Because we trust each other's intentions, even when we don't agree on execution.
And that trust didn't come from the business. It came from the friendship.
What Real Friendship Holds
Real friendship holds space for the messy parts.
The parts where you're not sure what to do. The parts where you overreact. The parts where you need someone to tell you what you're missing.
It holds space for disagreement without making it mean the friendship is fragile.
It holds space for difference without requiring you to become the same.
It holds space for growth without punishing you for who you were before.
And it holds space for vulnerability without weaponizing it later.
That's what Jen has given me. And I hope that's what I've given her.
The Gratitude Part
So this week, on her birthday, I'm grateful.
Grateful that she showed up in that trainer’s training.
Grateful that whatever I saw in her turned out to be real.
Grateful that she's seen my imperfections and didn't walk away.
Grateful that we can build a business together without destroying the friendship.
Grateful that in a country where I started with no one, I found someone I can call my best friend.
What Friendship Teaches About Leadership
And here's the leadership piece: The qualities that make a good friend are the same qualities that make a good leader.
The ability to hold space for imperfection.

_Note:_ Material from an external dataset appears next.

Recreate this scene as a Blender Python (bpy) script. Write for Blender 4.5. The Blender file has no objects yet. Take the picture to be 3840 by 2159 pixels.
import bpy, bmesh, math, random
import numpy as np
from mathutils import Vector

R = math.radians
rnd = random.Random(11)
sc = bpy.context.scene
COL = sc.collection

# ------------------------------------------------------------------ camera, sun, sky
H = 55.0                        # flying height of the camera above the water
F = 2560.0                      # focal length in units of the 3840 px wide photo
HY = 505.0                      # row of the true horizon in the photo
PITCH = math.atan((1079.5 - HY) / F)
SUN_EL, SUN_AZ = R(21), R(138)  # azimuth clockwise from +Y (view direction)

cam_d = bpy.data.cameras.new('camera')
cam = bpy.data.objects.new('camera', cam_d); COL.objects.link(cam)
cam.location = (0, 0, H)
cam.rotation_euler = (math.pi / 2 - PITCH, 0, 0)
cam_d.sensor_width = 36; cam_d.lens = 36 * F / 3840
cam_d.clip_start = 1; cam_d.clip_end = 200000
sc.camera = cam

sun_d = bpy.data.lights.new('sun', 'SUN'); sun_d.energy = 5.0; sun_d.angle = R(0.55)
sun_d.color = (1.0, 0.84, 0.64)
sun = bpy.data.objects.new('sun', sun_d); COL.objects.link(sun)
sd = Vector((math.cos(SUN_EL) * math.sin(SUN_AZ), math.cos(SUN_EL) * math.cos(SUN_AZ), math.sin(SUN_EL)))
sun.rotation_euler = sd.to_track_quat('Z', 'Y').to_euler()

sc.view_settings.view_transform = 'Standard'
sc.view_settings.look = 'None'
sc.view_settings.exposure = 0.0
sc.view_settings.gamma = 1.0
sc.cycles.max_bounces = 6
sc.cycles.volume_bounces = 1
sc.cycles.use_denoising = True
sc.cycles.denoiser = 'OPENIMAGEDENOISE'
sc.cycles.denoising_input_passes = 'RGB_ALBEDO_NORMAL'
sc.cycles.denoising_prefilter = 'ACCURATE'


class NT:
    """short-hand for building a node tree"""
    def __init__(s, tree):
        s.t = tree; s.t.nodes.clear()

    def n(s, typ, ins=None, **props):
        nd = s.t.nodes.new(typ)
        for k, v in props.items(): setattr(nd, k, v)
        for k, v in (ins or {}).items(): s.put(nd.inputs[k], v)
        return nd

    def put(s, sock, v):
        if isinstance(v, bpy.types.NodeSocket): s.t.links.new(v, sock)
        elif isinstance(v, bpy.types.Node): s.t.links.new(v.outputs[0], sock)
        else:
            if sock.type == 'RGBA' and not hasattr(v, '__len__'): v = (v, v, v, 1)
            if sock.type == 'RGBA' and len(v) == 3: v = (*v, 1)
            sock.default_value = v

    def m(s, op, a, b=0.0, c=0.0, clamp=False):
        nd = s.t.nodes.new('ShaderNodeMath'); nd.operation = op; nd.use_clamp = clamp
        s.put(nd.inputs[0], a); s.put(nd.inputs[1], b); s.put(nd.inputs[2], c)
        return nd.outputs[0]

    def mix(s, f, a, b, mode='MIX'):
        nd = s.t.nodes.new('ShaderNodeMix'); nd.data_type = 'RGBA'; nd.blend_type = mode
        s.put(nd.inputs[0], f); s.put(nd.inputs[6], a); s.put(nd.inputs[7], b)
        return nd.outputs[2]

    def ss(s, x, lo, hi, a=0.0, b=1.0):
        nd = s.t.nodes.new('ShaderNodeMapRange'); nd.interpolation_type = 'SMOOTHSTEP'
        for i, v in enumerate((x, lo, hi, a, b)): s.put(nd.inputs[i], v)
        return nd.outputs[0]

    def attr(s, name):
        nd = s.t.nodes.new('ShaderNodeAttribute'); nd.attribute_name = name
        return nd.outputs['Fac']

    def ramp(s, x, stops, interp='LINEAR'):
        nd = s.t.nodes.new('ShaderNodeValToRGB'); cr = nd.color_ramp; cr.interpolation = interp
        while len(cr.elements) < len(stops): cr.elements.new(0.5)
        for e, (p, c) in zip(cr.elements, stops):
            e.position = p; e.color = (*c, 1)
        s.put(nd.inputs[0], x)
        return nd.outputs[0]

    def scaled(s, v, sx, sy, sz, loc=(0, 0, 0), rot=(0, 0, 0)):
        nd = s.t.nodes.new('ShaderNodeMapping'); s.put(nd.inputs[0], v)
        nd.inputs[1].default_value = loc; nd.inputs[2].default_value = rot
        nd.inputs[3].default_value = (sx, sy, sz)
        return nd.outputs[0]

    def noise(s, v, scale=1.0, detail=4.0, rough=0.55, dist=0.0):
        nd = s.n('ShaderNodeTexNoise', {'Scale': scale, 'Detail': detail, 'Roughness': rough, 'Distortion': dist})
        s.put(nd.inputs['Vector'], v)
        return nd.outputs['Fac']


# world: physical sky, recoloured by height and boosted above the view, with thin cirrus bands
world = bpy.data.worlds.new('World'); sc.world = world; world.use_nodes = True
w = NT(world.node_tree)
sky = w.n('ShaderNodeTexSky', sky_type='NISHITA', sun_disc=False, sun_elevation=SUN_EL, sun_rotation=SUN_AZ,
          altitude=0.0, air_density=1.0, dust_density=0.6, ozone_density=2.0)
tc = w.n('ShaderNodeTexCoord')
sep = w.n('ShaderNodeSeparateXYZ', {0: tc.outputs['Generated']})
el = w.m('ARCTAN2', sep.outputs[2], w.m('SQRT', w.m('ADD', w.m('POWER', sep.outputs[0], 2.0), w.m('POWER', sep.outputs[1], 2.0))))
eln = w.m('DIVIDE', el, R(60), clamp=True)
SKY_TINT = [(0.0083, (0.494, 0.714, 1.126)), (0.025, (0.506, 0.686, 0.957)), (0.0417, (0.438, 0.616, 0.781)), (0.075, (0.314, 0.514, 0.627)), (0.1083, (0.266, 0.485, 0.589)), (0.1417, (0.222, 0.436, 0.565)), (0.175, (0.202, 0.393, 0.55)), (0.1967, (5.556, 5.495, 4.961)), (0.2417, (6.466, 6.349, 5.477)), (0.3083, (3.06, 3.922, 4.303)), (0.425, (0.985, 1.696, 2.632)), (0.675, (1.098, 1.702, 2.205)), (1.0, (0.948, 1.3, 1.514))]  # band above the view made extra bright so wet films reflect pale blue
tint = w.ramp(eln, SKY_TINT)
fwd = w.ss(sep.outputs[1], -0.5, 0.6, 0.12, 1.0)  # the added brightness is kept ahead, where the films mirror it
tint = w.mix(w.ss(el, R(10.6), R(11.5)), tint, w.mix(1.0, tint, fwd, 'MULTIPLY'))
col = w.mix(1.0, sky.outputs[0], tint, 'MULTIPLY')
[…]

The ability to disagree without making it personal.
The ability to be honest, even when it's uncomfortable.
The ability to show up, even when it's inconvenient.
The ability to see someone clearly and choose them anyway.
That's not just friendship. That's leadership.
And I think the best leaders are the ones who've learned how to be real friends first.
Happy Birthday, Jen
So happy birthday, Jen.
Thank you for being the kind of friend who makes space for all of me, not just the polished parts.
Thank you for disagreeing with me when I need it and supporting me even when you think I'm wrong.
Thank you for being my business partner without making the friendship transactional.
Thank you for being different from me in ways that make both of us better.
And thank you for showing up that day in the trainer's training, so I could see you and know, "I want to be friends with her."
I love you. And I'm grateful you're here.